The postmodernist tendency in New Zealand literature, which had been established so enthusiastically by the journals
And and
Parrallax in the early eighties, had largely exhausted itself by the late nineties. Alan Loney had founded
brief to give what he called the 'Other Tradition' a publishing outlet, but the work in the journal was increasingly arid, as the elan that had distinguished the early work of Leigh Davis and John Geraets dwindled into routinism. Davis had become an investment banker, and Geraets had also become convinced of the wonders of capitalism. In a late '90s essay called 'Tete-a-text', he celebrated capitalism as a 'dynamic, progressive' system, in an effort to distinguish his writing from the 'social conscience poetry' of yours truly and Hamish Dewe.
Davis and Geraets saw the chaotic nature of capitalism as an expression of the unmasterable chaos which they believed characterised language and the universe. Any attempt to deny this chaos - by writing in a representational fashion, or intervening in the economy in the interests of social justice - was doomed to failure. To his credit, Geraets did not force his poetics on other people, and when he inherited
brief from Loney he opened the journal to new contributors, and thereby helped invigorate it. Jack Ross continued this practice, and the
brief of the noughties has borne little resemblance to the journal of the nineties.

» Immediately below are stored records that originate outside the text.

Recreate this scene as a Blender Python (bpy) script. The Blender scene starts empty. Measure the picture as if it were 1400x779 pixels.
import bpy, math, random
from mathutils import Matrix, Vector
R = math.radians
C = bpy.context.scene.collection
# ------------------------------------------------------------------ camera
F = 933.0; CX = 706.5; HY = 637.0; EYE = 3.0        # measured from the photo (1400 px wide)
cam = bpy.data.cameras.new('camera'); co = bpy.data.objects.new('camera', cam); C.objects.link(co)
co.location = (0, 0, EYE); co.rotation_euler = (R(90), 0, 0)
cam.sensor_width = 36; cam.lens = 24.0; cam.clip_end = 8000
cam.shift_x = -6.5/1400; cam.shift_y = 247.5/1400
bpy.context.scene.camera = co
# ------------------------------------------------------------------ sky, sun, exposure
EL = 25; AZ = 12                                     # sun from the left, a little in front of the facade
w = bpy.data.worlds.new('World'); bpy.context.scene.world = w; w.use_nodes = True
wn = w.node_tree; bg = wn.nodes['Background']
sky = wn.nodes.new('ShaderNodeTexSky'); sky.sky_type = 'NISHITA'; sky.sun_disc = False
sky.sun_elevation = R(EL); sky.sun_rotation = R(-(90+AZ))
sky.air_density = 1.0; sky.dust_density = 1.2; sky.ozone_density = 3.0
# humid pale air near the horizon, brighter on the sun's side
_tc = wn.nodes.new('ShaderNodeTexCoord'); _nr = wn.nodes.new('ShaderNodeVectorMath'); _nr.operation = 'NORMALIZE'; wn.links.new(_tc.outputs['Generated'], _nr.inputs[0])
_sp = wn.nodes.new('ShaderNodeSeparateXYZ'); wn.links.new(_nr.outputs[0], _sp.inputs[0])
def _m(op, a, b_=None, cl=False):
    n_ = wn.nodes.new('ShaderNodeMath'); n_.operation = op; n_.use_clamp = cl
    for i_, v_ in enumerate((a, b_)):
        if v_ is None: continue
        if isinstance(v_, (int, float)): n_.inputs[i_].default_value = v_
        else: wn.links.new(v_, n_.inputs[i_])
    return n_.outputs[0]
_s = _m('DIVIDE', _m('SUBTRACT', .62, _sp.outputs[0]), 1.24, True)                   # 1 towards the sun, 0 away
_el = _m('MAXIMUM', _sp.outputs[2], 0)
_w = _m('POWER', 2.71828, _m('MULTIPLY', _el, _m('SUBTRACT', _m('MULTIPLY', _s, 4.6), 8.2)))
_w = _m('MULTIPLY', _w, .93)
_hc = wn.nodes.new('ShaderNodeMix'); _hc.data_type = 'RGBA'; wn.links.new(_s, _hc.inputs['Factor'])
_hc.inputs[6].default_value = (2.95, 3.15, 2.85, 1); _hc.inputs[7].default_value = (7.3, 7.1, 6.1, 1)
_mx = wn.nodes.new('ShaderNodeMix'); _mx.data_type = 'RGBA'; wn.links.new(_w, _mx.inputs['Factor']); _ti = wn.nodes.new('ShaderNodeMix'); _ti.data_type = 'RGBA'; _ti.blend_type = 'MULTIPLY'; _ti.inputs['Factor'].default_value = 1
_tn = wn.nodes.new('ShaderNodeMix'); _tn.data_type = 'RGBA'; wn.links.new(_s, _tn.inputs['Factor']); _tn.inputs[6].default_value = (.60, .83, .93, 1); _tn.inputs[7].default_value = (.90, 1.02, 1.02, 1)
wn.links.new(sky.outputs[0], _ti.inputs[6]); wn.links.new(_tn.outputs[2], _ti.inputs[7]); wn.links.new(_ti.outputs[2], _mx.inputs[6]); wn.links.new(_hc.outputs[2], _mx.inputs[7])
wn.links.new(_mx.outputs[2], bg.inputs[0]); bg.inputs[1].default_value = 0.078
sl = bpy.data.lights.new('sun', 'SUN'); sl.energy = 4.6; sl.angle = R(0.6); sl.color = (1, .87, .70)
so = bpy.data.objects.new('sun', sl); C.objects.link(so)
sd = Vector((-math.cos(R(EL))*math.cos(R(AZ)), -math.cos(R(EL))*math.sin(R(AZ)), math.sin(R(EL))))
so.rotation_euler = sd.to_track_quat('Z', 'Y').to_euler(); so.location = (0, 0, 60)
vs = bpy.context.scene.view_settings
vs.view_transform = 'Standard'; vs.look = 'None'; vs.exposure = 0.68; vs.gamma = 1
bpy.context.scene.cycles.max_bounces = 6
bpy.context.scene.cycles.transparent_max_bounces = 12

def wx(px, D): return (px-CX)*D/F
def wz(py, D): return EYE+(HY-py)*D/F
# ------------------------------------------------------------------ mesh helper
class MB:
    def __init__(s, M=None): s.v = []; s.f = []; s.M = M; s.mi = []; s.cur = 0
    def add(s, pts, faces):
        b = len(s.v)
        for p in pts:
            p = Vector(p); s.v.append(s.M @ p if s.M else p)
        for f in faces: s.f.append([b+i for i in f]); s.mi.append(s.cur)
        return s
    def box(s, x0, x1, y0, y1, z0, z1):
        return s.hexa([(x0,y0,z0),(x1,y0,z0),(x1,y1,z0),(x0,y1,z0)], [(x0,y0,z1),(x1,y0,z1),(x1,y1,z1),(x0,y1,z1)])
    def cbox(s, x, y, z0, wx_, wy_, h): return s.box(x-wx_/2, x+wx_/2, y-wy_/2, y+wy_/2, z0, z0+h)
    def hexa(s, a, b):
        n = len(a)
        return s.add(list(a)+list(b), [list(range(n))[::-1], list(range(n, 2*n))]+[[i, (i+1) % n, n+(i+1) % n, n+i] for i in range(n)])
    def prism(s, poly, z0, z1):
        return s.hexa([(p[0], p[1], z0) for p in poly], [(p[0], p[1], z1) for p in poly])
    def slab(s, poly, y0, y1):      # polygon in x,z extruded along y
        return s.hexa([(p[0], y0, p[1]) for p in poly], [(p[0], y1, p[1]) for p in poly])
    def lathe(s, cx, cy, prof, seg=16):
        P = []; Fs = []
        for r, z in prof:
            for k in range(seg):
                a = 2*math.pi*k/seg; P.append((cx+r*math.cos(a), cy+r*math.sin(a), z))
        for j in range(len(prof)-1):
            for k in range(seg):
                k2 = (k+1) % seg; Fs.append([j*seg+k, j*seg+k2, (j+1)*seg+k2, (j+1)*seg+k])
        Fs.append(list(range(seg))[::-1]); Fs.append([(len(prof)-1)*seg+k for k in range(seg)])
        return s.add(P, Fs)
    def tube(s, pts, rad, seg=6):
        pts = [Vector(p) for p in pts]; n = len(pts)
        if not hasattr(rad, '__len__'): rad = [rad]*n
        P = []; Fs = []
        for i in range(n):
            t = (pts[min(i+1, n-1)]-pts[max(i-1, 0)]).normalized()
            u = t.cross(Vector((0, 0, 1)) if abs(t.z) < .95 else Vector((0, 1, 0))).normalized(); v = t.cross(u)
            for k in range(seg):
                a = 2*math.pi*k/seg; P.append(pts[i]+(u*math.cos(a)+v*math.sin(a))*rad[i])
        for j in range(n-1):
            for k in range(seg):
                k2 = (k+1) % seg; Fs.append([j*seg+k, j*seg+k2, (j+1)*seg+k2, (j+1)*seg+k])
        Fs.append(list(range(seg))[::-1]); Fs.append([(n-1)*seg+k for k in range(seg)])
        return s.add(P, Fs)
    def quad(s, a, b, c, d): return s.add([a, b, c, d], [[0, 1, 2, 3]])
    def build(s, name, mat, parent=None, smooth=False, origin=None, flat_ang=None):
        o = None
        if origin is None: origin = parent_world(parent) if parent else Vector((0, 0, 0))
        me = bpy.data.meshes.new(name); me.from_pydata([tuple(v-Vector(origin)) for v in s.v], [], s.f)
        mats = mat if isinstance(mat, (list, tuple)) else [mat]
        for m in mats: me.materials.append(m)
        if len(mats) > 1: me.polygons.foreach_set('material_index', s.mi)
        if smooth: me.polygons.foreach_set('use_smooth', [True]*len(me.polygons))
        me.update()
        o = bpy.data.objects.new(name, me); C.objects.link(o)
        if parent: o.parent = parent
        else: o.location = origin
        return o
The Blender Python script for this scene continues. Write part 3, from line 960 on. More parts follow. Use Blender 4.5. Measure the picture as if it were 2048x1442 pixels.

The grave events of our decade - the 9/11 attacks, America's new imperialist wars, and now the worldwide crisis of capitalism - have made the prohibitions of postmodernism seem quaint and unattractive, to writers and academics alike. We have no choice but to deal in 'grand narratives' and 'systemic analysis', if we want to steer a path through an era which resembles the tumultuous sixties and seventies more than the quiescent nineties.